Habitat structure is a key factor for explaining biodiversity patterns at a local scale. In forests, heterogeneity of the vegetation structure has been shown to have important effects on the distribution and abundance of many animal taxa. Airborne light detection and ranging (LiDAR) allow researchers to study forest structure at a much finer detail than vegetation measurements in the field. Most structure-animal diversity work focused on structural metrics derived from variations of the canopy height, despite the ability of LiDAR to capture 3D structure beneath the top of the canopy. Here, we built LiDAR metrics based on the Leaf Area Density (LAD) at each height layer, and used them to study how the different aspects of forest structural heterogeneity explain bird richness variability. Our goals were to test:1) whether LAD-based metrics explained better the bird richness than metrics based on the top of the canopy; and 2) if different aspects of the structural heterogeneity had diverse effects on bird richness. We used LiDAR data and 61 bird point counts provided by the National Ecological Observation Network (NEON). We then used LiDAR metrics as predictors in random forest models of bird species richness and analyzed the shape of the responses against each predictor.

Results/Conclusions

Random forest models based on LAD metrics had better explanatory power of bird richness (43% of variance explained) than models using top of the canopy metrics (32%). Models that combined both type of metrics (for which feature selection was applied) explained 45% of variance, with the LAD metrics being the highest ranked in explanatory power. The most important metric captured the vertical variation of the vegetation density (measured with a Shannon entropy index) at the forest plot level, followed by a metric that measured the horizontal variation of the mean LAD distribution across 10m x 10m grids within the plot.

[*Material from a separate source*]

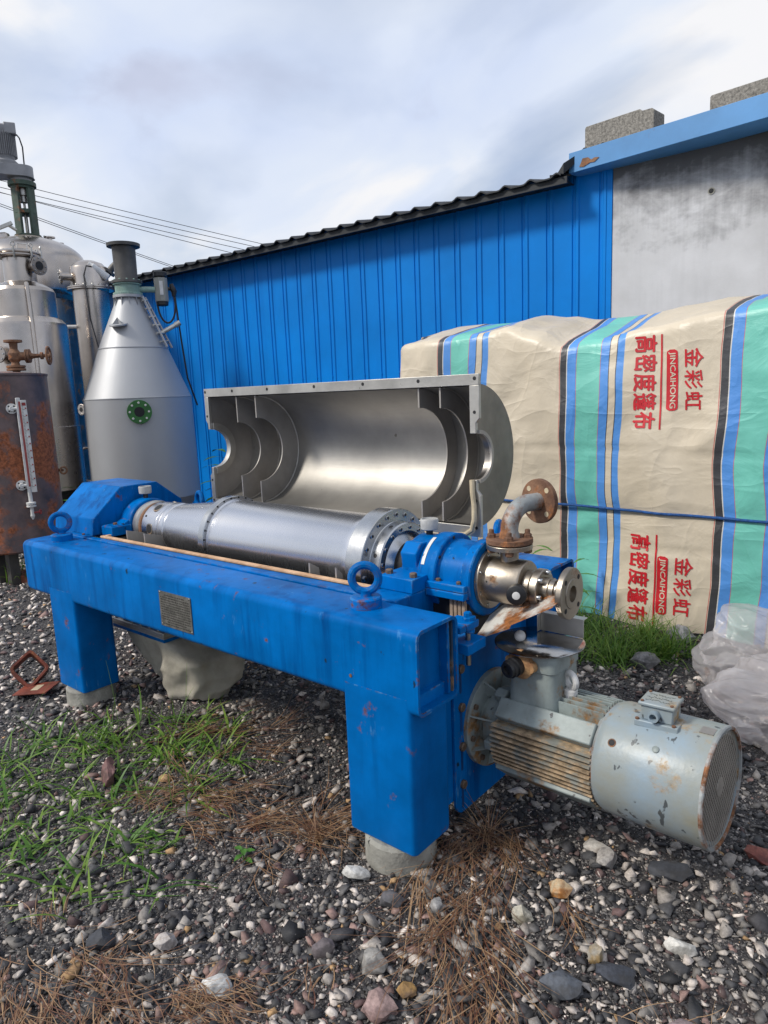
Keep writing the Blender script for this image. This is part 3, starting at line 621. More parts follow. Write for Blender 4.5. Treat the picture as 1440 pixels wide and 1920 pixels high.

We showed that structural heterogeneity-richness relationships are generally non-linear and that complex interactions between different aspects of heterogeneity exist. Our key findings were that vertical structural heterogeneity had a negative effect on bird richness, while horizontal heterogeneity had a positive effect.This contradicts previous studies that did not consider all canopy layers or horizontal variations of the vegetation vertical distribution. The increasing capabilities of LiDAR will allow researchers to characterize forest structure with higher detail. Our findings highlight the need for structure-animal diversity studies to incorporate metrics able to capture the different aspects of the forest 3D heterogeneity.